Mandatory arbitration clauses and agreements require individuals to pursue potential legal claims through arbitration instead of through the court system.  Such clauses may be included as a part of a larger contract, such as an employment agreement, or they may be separate standalone agreements.  Although they are frequently used in the employment context, mandatory arbitration clauses may also be included in other types of contracts, such as property leases, home improvement contracts, ridesharing apps, and so on.

What Matters

Mandatory arbitration agreements that include claims for sexual assault and/or sexual harassment are now voidable, regardless of the date, the agreement was signed.  Class action waivers governing sexual assault and/or sexual harassment disputes are also voidable.

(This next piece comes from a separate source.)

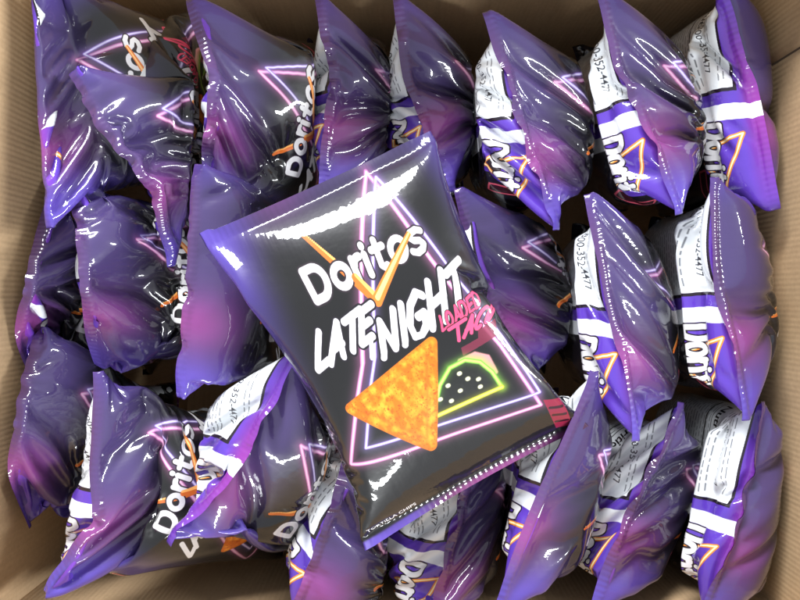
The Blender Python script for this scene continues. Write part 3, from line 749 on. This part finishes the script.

Changes to Mandatory Arbitration

On March 3, 2022, President Biden signed into law the Ending Forced Arbitration of Sexual Assault and Sexual Harassment Act of 2021 (the “Act”).  This Act amends the Federal Arbitration Act to make it easier for individuals with sexual assault and/or sexual harassment claims to file a lawsuit in court instead of being required to participate in arbitration, even if they have previously agreed to mandatory arbitration.

The Act defines “sexual assault dispute” as a dispute involving a nonconsensual sexual act or sexual contact, including when the victim lacks the capacity to consent.  The Act defines “sexual harassment dispute” as a dispute relating to “conduct that is alleged to constitute sexual harassment under applicable Federal, Tribal, or State law.” The Act also permits individuals to file a lawsuit on a class-wide basis for sexual assault and/or sexual harassment disputes, even if the individual previously signed an agreement waiving the right to file a class action.  The Act relies on courts to determine whether its provisions will apply to a particular agreement or dispute.

The Act is partially retroactive.  Prior cases that have already been resolved through arbitration cannot be reopened and litigated in court.  However, any existing mandatory arbitration clause or arbitration agreement governing sexual assault or sexual harassment claims is now voidable, regardless of the date the individual signed the agreement.  Of note, the Act does not prohibit the arbitration of sexual assault and sexual harassment claims as long as both parties agree to arbitration.

TAKE ACTION

Employers should review their employment agreements, mandatory arbitration agreements, and class action waivers to determine if any revisions are needed.  Of particular importance is determining whether to exclude sexual assault and sexual harassment claims from mandatory arbitration agreements moving forward and whether existing agreements specify what happens when some claims are subject to arbitration and some are not.